Man sentenced 7-years to life for 1972 murder
A man who fatally beat a Coachella Valley woman during a robbery — a crime that went unsolved for four decades — was sentenced Friday to seven years to life in prison.
Michael Jerome Hayes, 66, was convicted last month of first-degree murder for the 1972 slaying of 23-year-old Mary Elaine Costa.
Riverside County Superior Court Judge Charles Koosed was mandated to impose the sentence required under the California penal code at the time of the crime. The murder statute has since been amended, mandating a 25-year-to-life sentence.
Hayes was also given credit for time served, totaling 859 days in county jail. The defendant will be eligible for parole in January 2020.
The nine-woman, three-man jury that found Hayes guilty on May 7 was the second panel to weigh his fate. A jury in February deadlocked 9-3 in favor of conviction, culminating in the retrial.
Hayes’ first wife, Diana Clark, was the prosecution’s key witness and testified that the defendant took her to see Costa’s remains. Clark recalled Hayes pulling her out of bed on a late February night, when she was five months pregnant, and driving her away from the Indio mobile home park where they lived and heading out into the desert, eventually stopping on an unpaved road where no lights were in sight. Laying less than 20 feet from the roadway, Clark testified, was a woman’s body, clad in a “multi-colored dress” and face-down in the dirt.
Clark recalled seeing a blood-stained rock laying nearby. She said she demanded to know what had happened, and Hayes told her that he had killed the young woman for money.
“I said, `What do you mean you killed her for money?’ And he said, `Yeah, and I only got $7,”’ Clark testified.
The witness said Hayes admitted beating Costa over the head because she fought him when he attempted to take her purse.
The defendant told his then-wife that he’d met Costa on a Palm Springs street after leaving his bartender job at the Biltmore Hotel. He knew the victim was a hooker, so he picked her up under the guise of wanting to go somewhere secluded for sex, Clark said.
She described Hayes as physically and emotionally abusive throughout their cohabitation in Riverside County.

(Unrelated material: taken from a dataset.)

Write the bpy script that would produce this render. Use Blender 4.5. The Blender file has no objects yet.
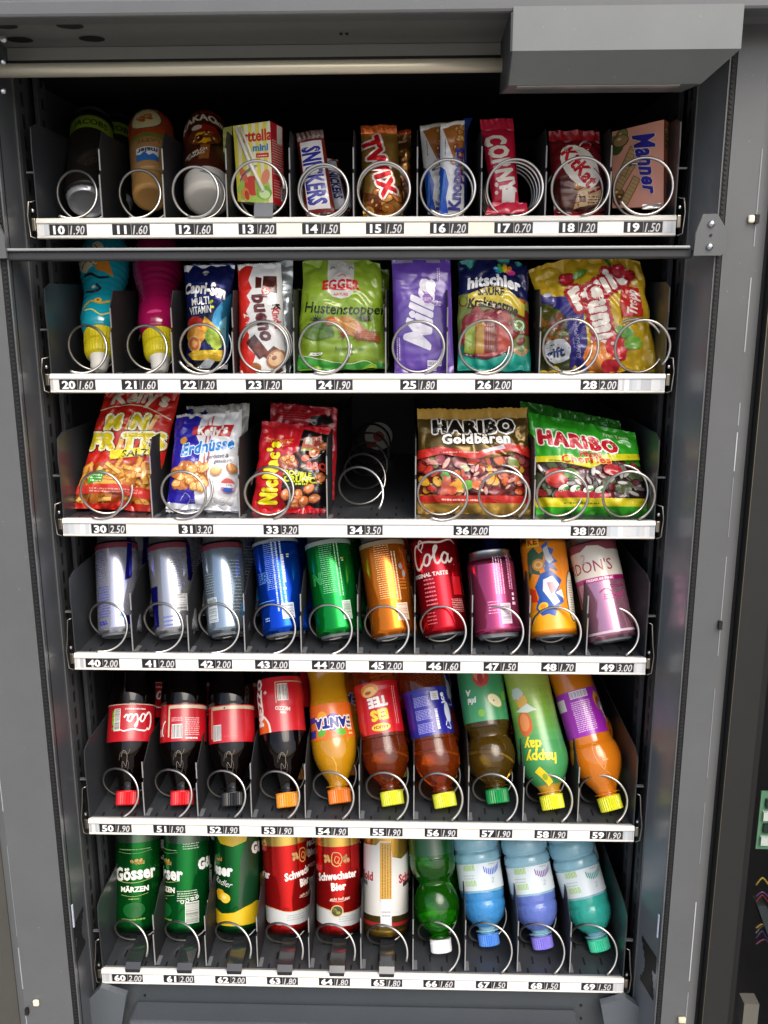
import bpy, bmesh, math, random
from mathutils import Vector, Matrix, noise
R_ = math.radians
S = bpy.context.scene
COL = S.collection

# ------------------------------------------------------------------ camera
CAM = Vector((.0654, -1.0733, .9344)); YAW, PITCH, ROLL, FPX = .0292, .2328, -.0026, 907.4
cy, sy, cp, sp = math.cos(YAW), math.sin(YAW), math.cos(PITCH), math.sin(PITCH)
_f = Vector((-sy*cp, cy*cp, -sp)); _r0 = Vector((cy, sy, 0)); _u0 = _r0.cross(_f)
_r = math.cos(ROLL)*_r0 + math.sin(ROLL)*_u0; _u = -math.sin(ROLL)*_r0 + math.cos(ROLL)*_u0
cd = bpy.data.cameras.new('camera'); cam = bpy.data.objects.new('camera', cd); COL.objects.link(cam)
cam.matrix_world = Matrix(((_r.x, _u.x, -_f.x, CAM.x), (_r.y, _u.y, -_f.y, CAM.y), (_r.z, _u.z, -_f.z, CAM.z), (0, 0, 0, 1)))
cd.sensor_fit = 'VERTICAL'; cd.sensor_height = 24.0; cd.lens = 24.0*FPX/1024; cd.clip_start = .01; cd.clip_end = 500
S.camera = cam
# ------------------------------------------------------------------ world, sun, exposure
SUN_EL, SUN_AZ = R_(48), R_(24)            # the sun stands high behind the photographer, a little to the right
W = bpy.data.worlds.new('World'); S.world = W; W.use_nodes = True
nt = W.node_tree; bg = nt.nodes['Background']; sky = nt.nodes.new('ShaderNodeTexSky')
sky.sky_type = 'NISHITA'; sky.sun_disc = False; sky.sun_elevation = SUN_EL; sky.sun_rotation = R_(180)-SUN_AZ
sky.dust_density = 4.0; sky.air_density = 1.0; sky.ozone_density = 1.0
nt.links.new(sky.outputs[0], bg.inputs[0]); bg.inputs[1].default_value = .15
sl = bpy.data.lights.new('sun', 'SUN'); so = bpy.data.objects.new('sun', sl); COL.objects.link(so)
sl.energy = 1.25; sl.angle = R_(40); sl.color = (1, .965, .91)
sdir = Vector((math.sin(SUN_AZ)*math.cos(SUN_EL), -math.cos(SUN_AZ)*math.cos(SUN_EL), math.sin(SUN_EL)))
so.rotation_euler = sdir.to_track_quat('Z', 'Y').to_euler(); so.location = sdir*6
S.view_settings.view_transform = 'Standard'; S.view_settings.look = 'None'; S.view_settings.gamma = 1
S.view_settings.exposure = .66
S.cycles.max_bounces = 8; S.cycles.transmission_bounces = 6; S.cycles.glossy_bounces = 4
S.cycles.sample_clamp_indirect = 3

# ------------------------------------------------------------------ projection helpers (pixel + depth -> real point)
def ray(px, py): return (px-384)/FPX*_r - (py-512)/FPX*_u + _f
def at(px, py, Y):
    d = ray(px, py); return CAM + d*((Y-CAM.y)/d.y)
def atz(px, py, Z):
    d = ray(px, py); return CAM + d*((Z-CAM.z)/d.z)

# ------------------------------------------------------------------ materials
MC = {}
def lin(h):
    h = h.lstrip('#'); h = h if len(h) == 6 else ''.join(c*2 for c in h); o = []
    for i in (0, 2, 4):
        c = int(h[i:i+2], 16)/255; o.append(c/12.92 if c <= .04045 else ((c+.055)/1.055)**2.4)
    return (*o, 1)
FIN = dict(plastic=dict(r=.42), print=dict(r=.25, bump=.7, bs=60, coat=.45, crease=1), paper=dict(r=.55), gloss=dict(r=.12, coat=.6), cola=dict(r=.035, sp=.35), label=dict(r=.3, coat=.3),
           can=dict(r=.17, m=.74), foil=dict(r=.24, m=.5, bump=.6, bs=60, crease=1), steel=dict(r=.3, m=1.), alu=dict(r=.3, m=.95, bump=.03, bs=40),
           paint=dict(cv=.22, r=.32, bump=.03, bs=900, var=.14, coat=.15), dark=dict(cv=.25, r=.6, bump=.03, bs=600, var=.2), liquid=dict(r=.04, t=.9, ior=1.30, coat=.5), juice=dict(r=.1, coat=.7, sss=.3),
           water=dict(r=.02, t=.55, ior=1.25, coat=.8, bump=.5, bs=80, bd=.005), cap=dict(r=.38, sss=.1), strip=dict(r=.16, coat=.5, cv=.13, cs=22), matte=dict(r=.8), satin=dict(r=.34, m=.55))
def M(hexa, fin='print'):
    k = (hexa, fin)
    if k in MC: return MC[k]
    m = bpy.data.materials.new(fin+'_'+hexa.strip('#')); m.use_nodes = True; n = m.node_tree; b = n.nodes['Principled BSDF']; q = FIN[fin]
    I = b.inputs; I['Base Color'].default_value = lin(hexa); I['Roughness'].default_value = q['r']; I['Metallic'].default_value = q.get('m', 0)
    I['Specular IOR Level'].default_value = q.get('sp', .5); I['Coat Weight'].default_value = q.get('coat', 0); I['Coat Roughness'].default_value = .12
    if 't' in q: I['Transmission Weight'].default_value = q['t']; I['IOR'].default_value = q['ior']
    if 'sss' in q: I['Subsurface Weight'].default_value = q['sss']; I['Subsurface Radius'].default_value = (.004, .003, .002); I['Subsurface Scale'].default_value = 1.
    tc = n.nodes.new('ShaderNodeTexCoord')
    if 'cv' in q:                                       # uneven colour of used paint: broad clouds and fine dirt specks
        n3 = n.nodes.new('ShaderNodeTexNoise'); n3.inputs['Scale'].default_value = q.get('cs', 9); n3.inputs['Detail'].default_value = 8; n3.inputs['Roughness'].default_value = .7
        mx = n.nodes.new('ShaderNodeMix'); mx.data_type = 'RGBA'; c0 = lin(hexa); mx.inputs['A'].default_value = tuple(c*(1-q['cv']) for c in c0[:3])+(1,); mx.inputs['B'].default_value = tuple(min(1, c*(1+q['cv']*.8)) for c in c0[:3])+(1,)
        n4 = n.nodes.new('ShaderNodeTexNoise'); n4.inputs['Scale'].default_value = 240; n4.inputs['Detail'].default_value = 2; r4 = n.nodes.new('ShaderNodeValToRGB'); r4.color_ramp.elements[0].position = .73; r4.color_ramp.elements[1].position = .82
        m4 = n.nodes.new('ShaderNodeMix'); m4.data_type = 'RGBA'; m4.inputs['B'].default_value = tuple(min(1, c*1.5+.03) for c in c0[:3])+(1,)
        n.links.new(tc.outputs['Object'], n3.inputs['Vector']); n.links.new(tc.outputs['Object'], n4.inputs['Vector']); n.links.new(n3.outputs['Fac'], mx.inputs['Factor']); n.links.new(n4.outputs['Fac'], r4.inputs[0])
        n.links.new(r4.outputs[0], m4.inputs['Factor']); n.links.new(mx.outputs['Result'], m4.inputs['A']); n.links.new(m4.outputs['Result'], I['Base Color'])
    if 'bump' in q:
        nz = n.nodes.new('ShaderNodeTexNoise'); nz.inputs['Scale'].default_value = q['bs']; nz.inputs['Detail'].default_value = 3
        bp = n.nodes.new('ShaderNodeBump'); bp.inputs['Strength'].default_value = q['bump']; bp.inputs['Distance'].default_value = q.get('bd', .002)
        n.links.new(tc.outputs['Object'], nz.inputs['Vector']); 
        if 'crease' in q:
            nz.noise_type = 'RIDGED_MULTIFRACTAL'; nz.inputs['Detail'].default_value = 2; nz.inputs['Roughness'].default_value = .35; nz.inputs['Distortion'].default_value = .6
        n.links.new(nz.outputs['Fac'], bp.inputs['Height']); n.links.new(bp.outputs[0], I['Normal'])
    if 'var' in q:
        n2 = n.nodes.new('ShaderNodeTexNoise'); n2.inputs['Scale'].default_value = 14; n2.inputs['Detail'].default_value = 6; n2.inputs['Roughness'].default_value = .65
        mr = n.nodes.new('ShaderNodeMapRange'); mr.inputs['To Min'].default_value = q['r']-q['var']*.6; mr.inputs['To Max'].default_value = q['r']+q['var']
        n.links.new(tc.outputs['Object'], n2.inputs['Vector']); n.links.new(n2.outputs['Fac'], mr.inputs['Value']); n.links.new(mr.outputs[0], I['Roughness'])
    MC[k] = m; return m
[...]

“One of his favorite sayings was, `Just remember what happened to the woman in the desert,”’ Clark testified.
Costa’s body was found several weeks after the deadly assault when a real estate investor scouting development opportunities in the area of Avenue 20 and Cottonwood Road in Desert Hot Springs stumbled upon the badly decomposed remains, according to Deputy District Attorney Chris Cook. He said with few leads for investigators to follow, the case quickly went cold.

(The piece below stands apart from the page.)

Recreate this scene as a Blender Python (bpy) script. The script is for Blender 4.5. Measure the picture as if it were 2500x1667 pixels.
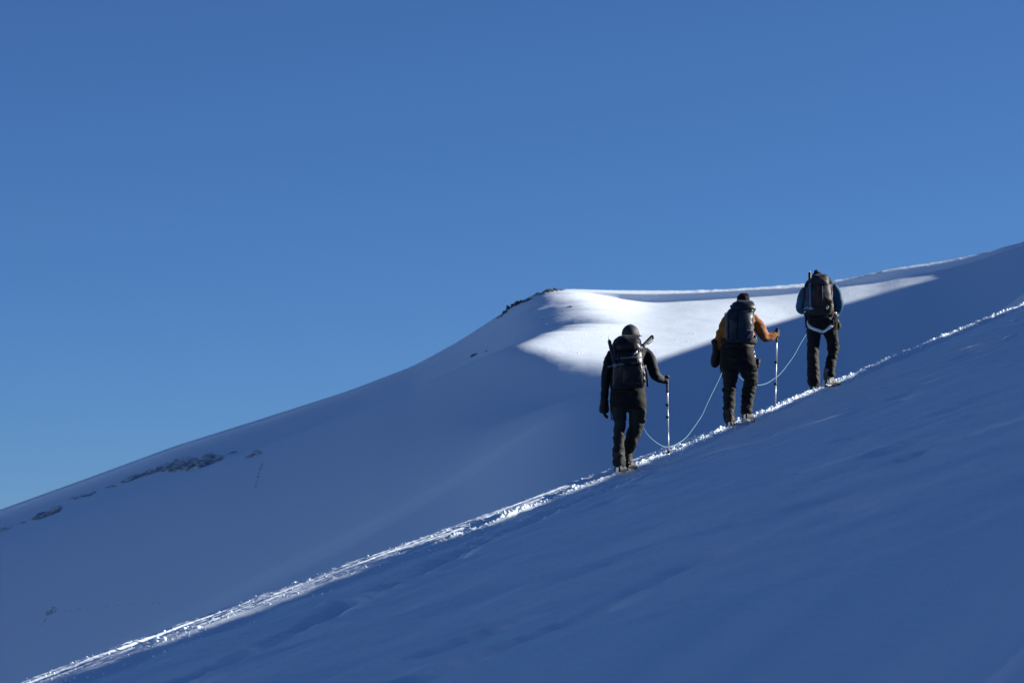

In December 1976, Clark decided to contact sheriff’s investigators about what she knew, feeling less threatened after Hayes moved to Florida. The case was re-opened, but the investigation concluded within a few months, after apparent difficulties gathering enough evidence to justify filing charges.
The sheriff’s cold case squad renewed the investigation in 2011, culminating in the filing of a criminal complaint.
An Indio judge tossed the case in 2012, saying the four-decade delay undermined the defendant’s right to a fair trial. However, prosecutors prevailed in having the charges reinstated after arguing before a state appeals court.
The defense maintained that Hayes never knew Costa and that Clark — as well as two other ex-wives who testified against him — lacked credibility.